Samir Puri’s The Great Imperial Hangover provides a fresh assessment of the oft over-simplified historical phenomenon of empire. In it, Puri pulls apart the ‘intersecting imperial legacies’ that provide the undercurrent of modern politics, and demonstrates that those legacies continue to manifest in the greatest issues of our times – from Blair and Bush’s rehashing of the old imperial ‘white man’s burden’ in the Middle East and Africa, to the debates around the legitimacy of China’s borders. Such questions are often thorny ones, as British readers will know from the vehemence of the ‘Rhodes Must Fall’ protest movement that has engulfed Oriel College in recent years. Yet Puri manages to show that the legacies of empire are too complex to ever be classified under a catch-all categorisation of ‘good’ or ‘bad’. They are a foundational component of the modern political landscape, with fluid and mixed meanings dependent on their audience and subject to interpretation and reinterpretation based on political utility and shifting moral parameters.
Empire was the default in human history before the nation states that we have come to take for granted displaced them during the twentieth century. Puri points out that whilst for most nationalism meant the fracturing of the old empires, the Chinese republic (formed in 1911) was unique in its incorporation of the borders created by the expansion of the Qing empire into the new nation state, under the founding principle of ‘Five Races Under One Union’. If we accept the interpretation of China as an empire-in-disguise, the plight of the Uighurs – resettled by the Qing to Xinjiang following the extermination of the region’s Dzungar people in the 1750s – appears not as the plight of a mistreated minority, but as the systematic cultural genocide of an entire colonised people. The next chapter in a saga of imperial expansion and assimilation that spans thousands of years.
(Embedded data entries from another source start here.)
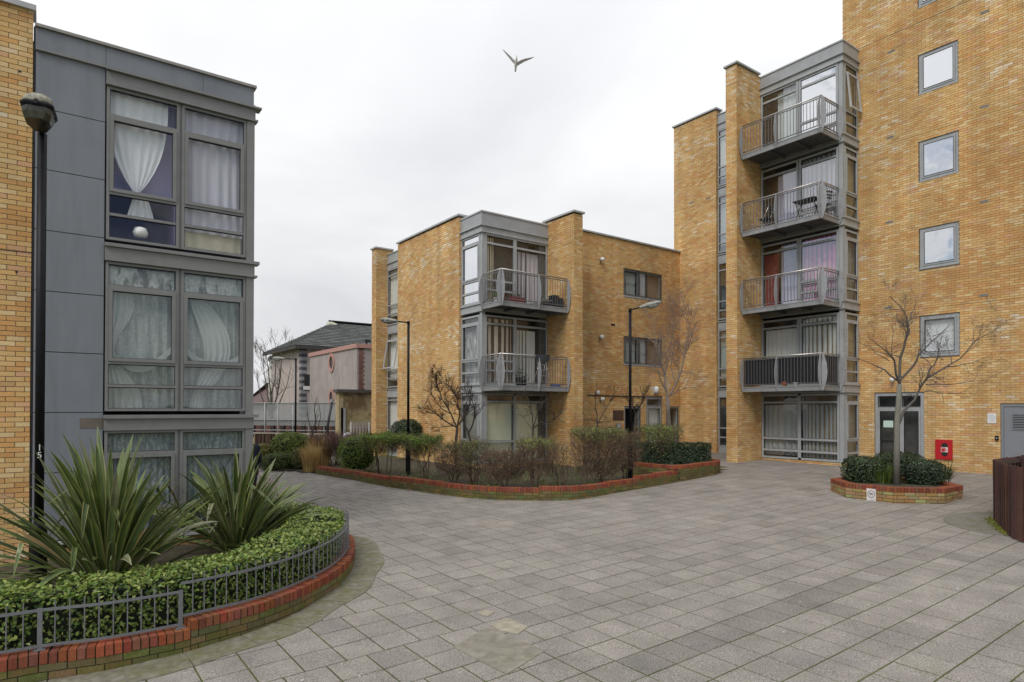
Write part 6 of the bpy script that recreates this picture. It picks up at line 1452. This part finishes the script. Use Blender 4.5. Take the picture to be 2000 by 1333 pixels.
for (px, h) in ((612, .5), (630, .7), (636, .9), (641, .8), (655, .6), (663, .7), (673, .5), (690, .6), (716, .8)):
    dd = ray(px, 680); k = (Xc+1.2)/dd[0]; y = dd[1]*k
    if px > 697: dd = ray(px, 680); y = Yc+1; x = dd[0]*y/dd[1]
    else: x = Xc+1.2
    mb.tube([(x, y, ze), (x, y, ze+h*.55)], .06, 6)
    mb.box(x-.18, x+.18, y-.18, y+.18, ze+h*.55, ze+h*.7)
mb.build('roof_vent', M_dark, t, stuff=True)
# main pink block with hipped slate roof
P = bp(588, 46.0); Xm, Ym = P.x, P.y; zem = z_at(676, Xm, Ym); d = ray(531, 800); Ylm = Xm/d[0]*d[1]; Wd = Ylm-Ym
t = thing('rendered_building', (Xm+3, (Ym+Ylm)/2, .8), 'pale pink block with a grey hipped slate roof and dark chequered corner, far background', 'building')
mb = MB(); mb.box(Xm, Xm+22, Ym, Ylm, .3, zem); mb.build('wall', M_render2, t)
zr = z_at(631, Xm+Wd/2, Ym+Wd/2); ov = .6; A0 = Vector((Xm-ov, Ym-ov, zem)); A1 = Vector((Xm-ov, Ylm+ov, zem)); Rg = Vector((Xm+Wd*.5, Ym+Wd*.5, zr)); B0 = Vector((Xm+22, Ym-ov, zem)); B1 = Vector((Xm+22, Ylm+ov, zem)); Rg2 = Vector((Xm+22, Ym+Wd*.5, zr))
def slate_face(mb, a, b, c, d_, rows):   # a-b eaves, d-c ridge
    for k in range(rows):
        f0, f1 = k/rows, (k+1)/rows; p0, p1 = a.lerp(d_, f0), b.lerp(c, f0); q0, q1 = a.lerp(d_, f1), b.lerp(c, f1); L_ = (p1-p0).length; n = max(1, int(L_/.55)); nn = (b-a).cross(d_-a).normalized()*.03
        for j in range(n):
            s0, s1 = j/n, (j+1)/n; g = R.uniform(.75, 1.25); tn = (.105*g, .108*g, .105*g); mb.poly([p0.lerp(p1, s0)+nn, p0.lerp(p1, s1)+nn, q0.lerp(q1, s1), q0.lerp(q1, s0)], tn)
mb = MB(); dn = Vector((0, 0, -.06))
for q in ([A0, B0, Rg2, Rg], [A1, A0, Rg], [B1, A1, Rg, Rg2]): mb.poly([v+dn for v in q], (.09, .09, .09))
slate_face(mb, A0, B0, Rg2, Rg, 16); slate_face(mb, A1, A0, Rg, Rg, 16); slate_face(mb, B1, A1, Rg, Rg2, 16); rf = mb.build('roof', M_slate, t)
mb = MB(); mb.box(A0.x, B0.x, A0.y, A0.y+.06, zem-.25, zem-.01); mb.box(A0.x, A0.x+.06, A0.y+.061, A1.y, zem-.25, zem-.012); mb.build('eaves_board', mat('dark_eaves', (.06, .055, .05), .7), t)
mb = MB(); mb.tube([Rg+Vector((-.3, 0, .08)), Rg2+Vector((0, 0, .08))], .12, 6, None); mb.build('ridge_tile', M_slate, rf)
mb = MB(); g0 = Rg+Vector((-.55, 0, -.45)); mb.poly([g0+Vector((0, .5, 0)), g0+Vector((0, -.5, 0)), Rg+Vector((-.3, 0, .18))]); mb.poly([g0+Vector((0, -.5, 0)), g0+Vector((.9, -.3, .35)), Rg+Vector((-.3, 0, .18))]); mb.build('gablet', mat('cream_gablet', (.5, .5, .4), .8), rf)
k = 0; z = .8
mq = MB()
while z < zem-.3:
    for (fx, fy, a, b_, c, d_) in ((0, 0, Xm-.02, Xm-.001, Ym+.02, Ym+.40), (0, 0, Xm+.001, Xm+.40, Ym-.02, Ym-.001)): mq.box(a, b_, c, d_, z, z+.22, (.08, .085, .10) if k % 2 else (.30, .29, .30))
    z += .24; k += 1
mq.build('quoin_brick', M_redb, t, stuff=True)
wz0, wz1 = z_at(755, Xm+1.8, Ym), z_at(733, Xm+1.8, Ym); dd = ray(600, 744); x = dd[0]*Ym/dd[1]
mb = MB(); mb.box(x-.22, x+.32, Ym-.03, Ym-.001, wz0, wz1); w_ = mb.build('window', M_dark, t); mb = MB(); mb.box(x-.3, x+.4, Ym-.08, Ym-.032, wz0-.28, wz0-.02); mb.build('sill', M_white, w_)
# stained buff wall with dark coping
P = bp(661, 31.5); zt = z_at(767, P.x, P.y)
t = thing('boundary_wall', (P.x+1.5, P.y, .7), 'tall stained buff wall with a dark coping beside the far left brick pier', 'wall')
mb = MB(); mb.box(P.x, P.x+6, P.y, P.y+.4, .3, zt); mb.build('wall', mat('stained_buff_wall', (.42, .33, .19), .9, var=.2, scale=2, dirt=(.17, .11, .055), dscale=1.0, dlo=.46, dhi=.60), t)
mb = MB(); mb.box(P.x-.1, P.x+6, P.y-.1, P.y+.5, zt+.002, zt+.16); mb.build('coping', mat('dark_wall_coping', (.10, .09, .08), .8), t)
for (px, m_) in ((677, M_frame_r), (671, mat('buff_pier', (.40, .33, .2), .9))):
    q = at_d(px, 800, 31.2); mb = MB(); mb.box(q.x-.12, q.x+.12, P.y-.10, P.y-.002, .4, z_at(797 if px == 677 else 780, q.x, q.y)); mb.build('pier', m_, t)
# palisade fence
P = bp(684, 27.5); t = thing('palisade_fence', (P.x+1, P.y, .65), 'pale grey palisade fence between the stained wall and the clipped bush', 'fence')
for k in range(12): x = P.x+.14*k; mb = MB(); mb.box(x, x+.06, P.y, P.y+.02, .5, z_at(826, x, P.y)); mb.poly([(x, P.y, z_at(826, x, P.y)), (x+.06, P.y, z_at(826, x, P.y)), (x+.03, P.y, z_at(823, x, P.y))]); mb.build('pale', M_white if k % 6 == 0 else M_fin, t)
for z in (.9, 1.75): mb = MB(); mb.box(P.x-.1, P.x+1.8, P.y+.021, P.y+.06, z, z+.05); mb.build('rail', M_fin, t)
P = bp(679, 25.5); t = thing('white_sack', (P.x, P.y, .6), 'crumpled white sack standing by the palisade fence', 'sack'); mb = MB(); mb.lathe((P.x, P.y, z_at(880, P.x, P.y)), [(.2, 0), (.26, .2), (.24, .45), (.15, .62), (.05, .7)], 12); o = mb.build('body', mat('white_woven_sack', (.62, .64, .68), .7, var=.1), t, smooth=True)
for v in o.data.vertices: v.co += Vector((noise.noise(v.co*5)*.06, noise.noise(v.co*5+Vector((3, 0, 0)))*.06, noise.noise(v.co*6+Vector((0, 5, 0)))*.08))
# long red wall with pilasters, buff garden wall, mesh fence
def along(dep, px): q = at_d(px, 800, dep); return q
A = along(39, 470); B = along(37, 668); dirr = Vector((B.x-A.x, B.y-A.y, 0)); Lr = dirr.length; dirr.normalize(); nr = Vector((dirr.y, -dirr.x, 0))
zt = z_at(819, B.x, B.y); t = thing('railway_wall', ((A.x+B.x)/2, (A.y+B.y)/2, .8), 'long low dark red brick wall with pilasters in front of the pink buildings', 'wall')
def strip(mb, a, b, z0, z1, thk, tone=None, off=0): c = (a+b)/2+nr*off; mb.obox((c.x, c.y, (z0+z1)/2), dirr*((b-a).length/2), nr*thk/2, (0, 0, (z1-z0)/2), tone)
A0_, B0_ = Vector((A.x, A.y, 0)), Vector((B.x, B.y, 0))
mb = MB(); strip(mb, A0_, B0_, .5, zt-.12, .3); mb.build('wall', mat('dark_red_brick', (.13, .06, .05), .9, var=.3, scale=3, dirt=(.20, .09, .07), dscale=2), t)
mb = MB(); strip(mb, A0_, B0_, zt-.12, zt, .42); mb.build('coping', mat('red_coping_far', (.20, .11, .10), .9), t)
for k in range(10): p = A0_.lerp(B0_, (k+.5)/10); mb = MB(); mb.obox((p.x+nr.x*.2, p.y+nr.y*.2, zt/2+.2), dirr*.13, nr*.08, (0, 0, zt/2-.34)); mb.build('pilaster', mat('dark_pilaster', (.05, .035, .033), .9), t)
t = thing('garden_wall', tuple(along(32.5, 560)), 'low buff brick garden wall with dark upright timber posts behind the bushes', 'wall')
A2, B2 = along(33, 470), along(32, 640); A2.z = B2.z = 0; zt2 = z_at(847, B2.x, B2.y); mb = MB(); strip(mb, A2, B2, .3, zt2-.08, .22); mb.build('wall', mat('buff_garden_brick', (.34, .27, .14), .9, var=.15, scale=6), t)
mb = MB(); strip(mb, A2, B2, zt2-.079, zt2, .30); mb.build('coping', mat('stone_coping', (.34, .31, .24), .9), t)
for px, w in ((501, .10), (507, .18), (516, .1), (526, .22), (534, .1), (545, .1), (613, .12)): q = along(32.2, px); mb = MB(); mb.obox((q.x, q.y, zt2/2+.1), dirr*w*.6, nr*.06, (0, 0, zt2/2-.12)); mb.build('post', mat('dark_brown_post', (.05, .025, .02), .8), t)
t = thing('mesh_fence', tuple(along(35.5, 570)), 'grey wire mesh security fence above the dark red wall in the background', 'fence')
A3, B3 = along(36.5, 470), along(35, 658); A3.z = B3.z = 0; z0f, z1f = zt+.05, z_at(787, B3.x, B3.y)
mm, nt_, bb = newmat('fine_grey_mesh'); o_ = nt_.nodes['Material Output']; bb.inputs['Base Color'].default_value = (.30, .32, .32, 1); tr = nt_.nodes.new('ShaderNodeBsdfTransparent'); ms = nt_.nodes.new('ShaderNodeMixShader'); ms.inputs[0].default_value = .48; nt_.links.new(tr.outputs[0], ms.inputs[1]); nt_.links.new(bb.outputs[0], ms.inputs[2]); nt_.links.new(ms.outputs[0], o_.inputs[0])
mb = MB(); strip(mb, A3, B3, zt-.35, z1f, .01); mb.build('mesh_panel', mm, t)
for px in (519, 545, 574, 605, 634, 657): q = along(35.6, px); q = A3.lerp(B3, (px-470)/188); mb = MB(); mb.tube([(q.x, q.y, .5), (q.x, q.y, z1f+.03)], .035, 6); mb.build('post', M_fin, t, smooth=True)
for z in (z1f, zt-.02, zt-.6): mb = MB(); strip(mb, A3, B3, z-.02, z+.02, .05, off=.04); mb.build('rail', M_fin, t)
q = along(34, 640); t = thing('leaning_pole', tuple(along(34, 641)), 'dark pole leaning against the pink building below its lower oval window', 'pole'); a, b_ = at_d(648, 786, 34), at_d(640, 832, 34); mb = MB(); mb.tube([(b_.x, b_.y, .6), b_, a], .07, 8); mb.build('shaft', M_dark, t, smooth=True); mb = MB(); mb.tube([a, a+Vector((0, 0, .15))], .10, 8); mb.build('cap', M_fin, t)
# low house far behind, left
P = bp(545, 62); t = thing('distant_house', (P.x, P.y, .8), 'low house with a dark red tiled roof glimpsed behind the bare tree', 'house'); a, b_ = at_d(500, 800, 62), at_d(574, 800, 60); zb, zt_ = z_at(790, P.x, P.y), z_at(768, P.x, P.y)
mb = MB(); mb.box(a.x, b_.x, b_.y, a.y+3, .5, zb); mb.build('wall', M_render2, t)
mb = MB(); y0, y1 = b_.y-.5, a.y+3.5; ym = (y0+y1)/2; x0, x1 = a.x-.5, b_.x+.5; mb.poly([(x0, y0, zb), (x1, y0, zb), (x1-2, ym, zt_+1), (x0+2, ym, zt_+1)]); mb.poly([(x0, y1, zb), (x0, y0, zb), (x0+2, ym, zt_+1)]); mb.poly([(x1, y0, zb), (x1, y1, zb), (x1-2, ym, zt_+1)]); mb.poly([(x1, y1, zb), (x0, y1, zb), (x0+2, ym, zt_+1), (x1-2, ym, zt_+1)]); mb.build('roof', mat('dark_red_tiles', (.13, .09, .085), .9, var=.2, scale=2), t)
t = thing('satellite_dish', tuple(at_d(529, 745, 44)), 'grey satellite dish on a pale mast at the left end of the pink block', 'satellite dish'); a = at_d(529, 702, 44); mb = MB(); prof = [(.02, .10), (.12, .06), (.22, .0)]; f = Vector(CW)*-1; base = 0
for r_, z_ in prof:
    for j in range(14): an = 2*math.pi*j/14; mb.v.append(tuple(a+Vector(CR)*r_*math.cos(an)+Vector(CU)*r_*1.1*math.sin(an)-f*z_))
for q_ in range(2):
    for j in range(14): a_ = q_*14+j; b2 = q_*14+(j+1) % 14; mb.f.append((a_, b2, b2+14, a_+14)); mb.t.append(None)
mb.f.append(tuple(range(14))); mb.t.append(None); mb.build('dish', M_frame, t, smooth=True)
mb = MB(); mb.tube([at_d(530, 706, 44.1), at_d(530, 722, 44.1)], .05, 6); mb.tube([at_d(529, 716, 44.2), at_d(529, 800, 44.2)], .16, 8); mb.build('mast', mat('pale_mast', (.6, .58, .52), .7), t, smooth=True)
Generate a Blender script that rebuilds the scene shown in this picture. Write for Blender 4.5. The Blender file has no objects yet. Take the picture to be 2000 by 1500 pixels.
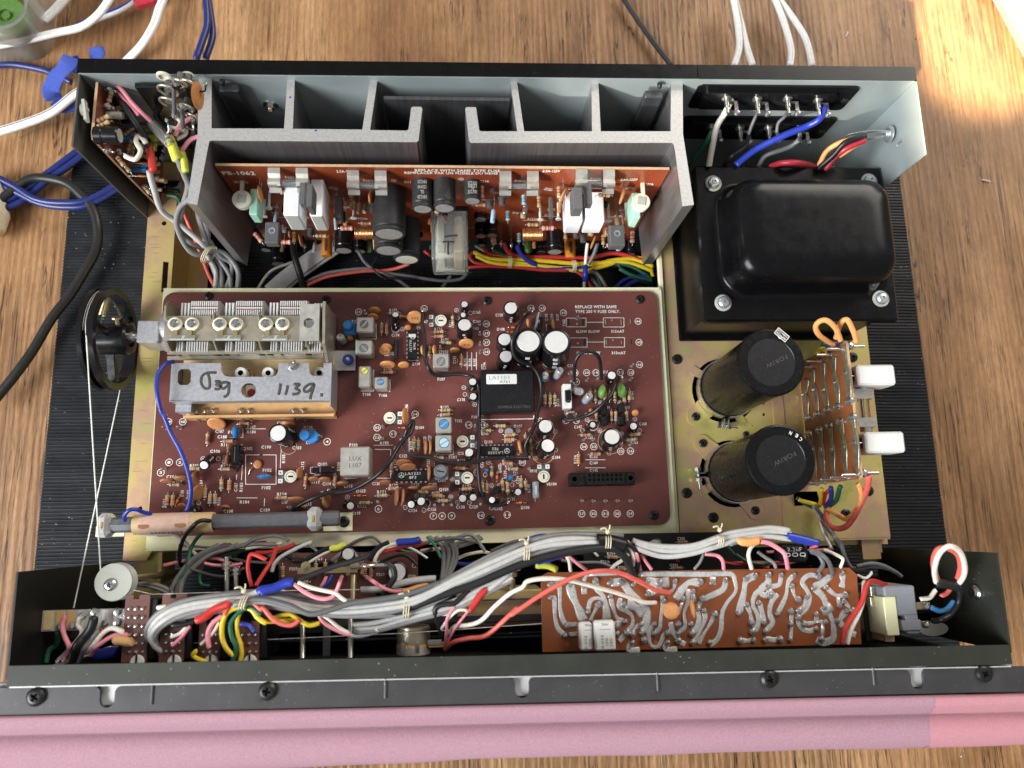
import bpy, math, random
from mathutils import Vector, Matrix
from mathutils.geometry import tessellate_polygon
rnd = random.Random(7)
SC = bpy.context.scene
U = 0.01            # the scene is written in centimetres and shrunk to metres at the end
R_ = math.radians
# ------------------------------------------------------------------ camera
F, PX, PY = 1470.0, 1000.0, 750.0
CAMZ = 52.0
_d = Vector((905 - PX, -(1035 - PY), -F)).normalized()
_X = Vector((27000, 342, -F)); _X -= _d * _X.dot(_d); _X.normalize()
_Z = -_d; _Y = _Z.cross(_X)
CR = Matrix((_X, _Y, _Z))
cam_d = bpy.data.cameras.new('camera'); cam = bpy.data.objects.new('camera', cam_d)
SC.collection.objects.link(cam); SC.camera = cam
cam_d.sensor_width = 36; cam_d.lens = 36 * F / 2000
cam_d.clip_start = 0.02; cam_d.clip_end = 30
cam.matrix_world = Matrix.Translation((0, 0, CAMZ * U)) @ CR.to_4x4()
cam_d.dof.use_dof = True; cam_d.dof.focus_distance = 0.45; cam_d.dof.aperture_fstop = 9
# ------------------------------------------------------------------ light
W = bpy.data.worlds.new('World'); SC.world = W; W.use_nodes = True
wn = W.node_tree; bg = wn.nodes['Background']
tc = wn.nodes.new('ShaderNodeTexCoord'); sp = wn.nodes.new('ShaderNodeSeparateXYZ')
rp = wn.nodes.new('ShaderNodeValToRGB')
wn.links.new(tc.outputs['Generated'], sp.inputs[0]); wn.links.new(sp.outputs['Z'], rp.inputs[0])
rp.color_ramp.elements[0].color = (.34, .31, .28, 1); rp.color_ramp.elements[0].position = 0
rp.color_ramp.elements[1].color = (.42, .42, .44, 1); rp.color_ramp.elements[1].position = 1
wn.links.new(rp.outputs[0], bg.inputs[0]); bg.inputs[1].default_value = 0.75
def area(name, loc, aim, sx, sy, power, col):
    l = bpy.data.lights.new(name, 'AREA'); l.shape = 'RECTANGLE'; l.size = sx; l.size_y = sy
    l.energy = power; l.color = col
    o = bpy.data.objects.new(name, l); SC.collection.objects.link(o)
    o.location = loc; o.rotation_euler = (Vector(aim) - Vector(loc)).to_track_quat('-Z', 'Y').to_euler()
    return o
area('window_light', (-2.3, -1.2, 1.8), (0, .1, .05), 1.7, 1.5, 205, (.94, .97, 1))
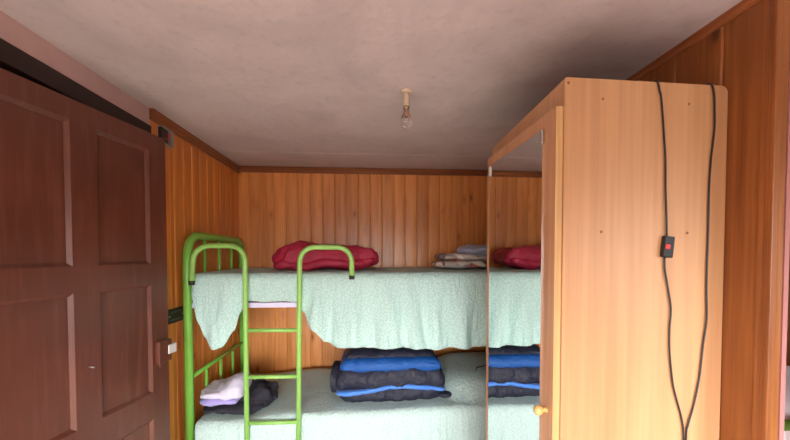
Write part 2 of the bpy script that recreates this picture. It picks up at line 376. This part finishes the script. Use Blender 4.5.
# crown mouldings
def crown(name, p0, p1, inward, m, h=0.045, d=0.022):
    p0 = Vector(p0); p1 = Vector(p1); i_ = Vector(inward); bm = bmesh.new()
    pr_ = [(0, 0), (d, 0), (d, -.012), (d * .75, -.018), (d * .75, -h * .6), (d * .5, -h * .75), (d * .5, -h), (0, -h)]
    A = [bm.verts.new(p0 + i_ * a + Vector((0, 0, b_))) for a, b_ in pr_]; B = [bm.verts.new(p1 + i_ * a + Vector((0, 0, b_))) for a, b_ in pr_]
    for k in range(len(pr_)): bm.faces.new((A[k], A[(k + 1) % len(pr_)], B[(k + 1) % len(pr_)], B[k]))
    bm.faces.new(A); bm.faces.new(B[::-1]); return struct(link(name, bm, m))
crown('trim_3', (XL, YB - .002, ZC + .006), (XR, YB - .002, ZC + .006), (0, -1, 0), M['pine_trim'], 0.050)
crown('trim_4', (XL + .001, 1.89, ZC), (XL + .001, YB, ZC), (1, 0, 0), M['pine_trim_y'], 0.055)
crown('trim_5', (XR - .001, EDGE + .03, ZC), (XR - .001, YB, ZC), (-1, 0, 0), M['pine_trim_y'], 0.030, 0.012)

# ------------------------------------------------------------------ the brown door, ajar
A_ = math.radians(9.5); DW = 0.80
dx, dy = math.sin(A_), math.cos(A_)
latch = Vector((-0.986, 1.784, 0)); hinge = latch - Vector((dx, dy, 0)) * DW
door = bpy.data.objects.new('door_1', None); COL.objects.link(door); door.location = (hinge.x, hinge.y, 0.0); door.rotation_euler = (0, 0, -A_)
struct(door)
# local: y from hinge (0) to latch (DW), +x = room face at x=0, body behind
bm = bmesh.new(); T = 0.040
sx = [0, .10, .345, .445, .70, DW]  # y edges measured from hinge
zt = [0.01, .20, .635, .757, 1.258, 1.355, 1.877, 1.953]
def fr(y0, y1, z0, z1): add_box(bm, *bb(-T, 0, y0, y1, z0, z1))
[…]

This domestic imperial inheritance is but one of the ways that Chinese politics remains in the shadow of the country’s empire-riddled history. Another – one that Puri singles out for particular analysis – is the legacy cast by the clash of the Qing with the European empires during the nineteenth century, and the influence that this has had on China’s self-perception relative to the West. As China emerges from its ‘century of humiliation’, Puri argues that clash of empires will remain China’s historical point of reference. It represents a low point in its history of competition with the western imperialists against which it shall seek to define itself as it vies for global supremacy with another great empire-in-disguise, the USA. Empires never went away, they simply recast their modes of operation to fit the mould of the modern world.
The Great Imperial Hangover is a fantastic book that provides ample justification for the use of history as a paradigm through which to view current affairs. Puri – a former diplomat and RAND employee – makes no attempt to hide his work’s didactic purpose. To remain ignorant of our imperial past, to seek to tarnish it all with the same brush, or simply to attempt to cover it up, as has so often been the case, is to severely limit our understanding of the modern world’s diplomatic roots. The imperial legacies that structure modern politics warrant close analysis, and Puri’s work should provide a starting point for both the interested observer and those in the diplomatic profession whose job it is to manage our relations with those who view such legacies in ways that often differ from – or directly oppose – our own.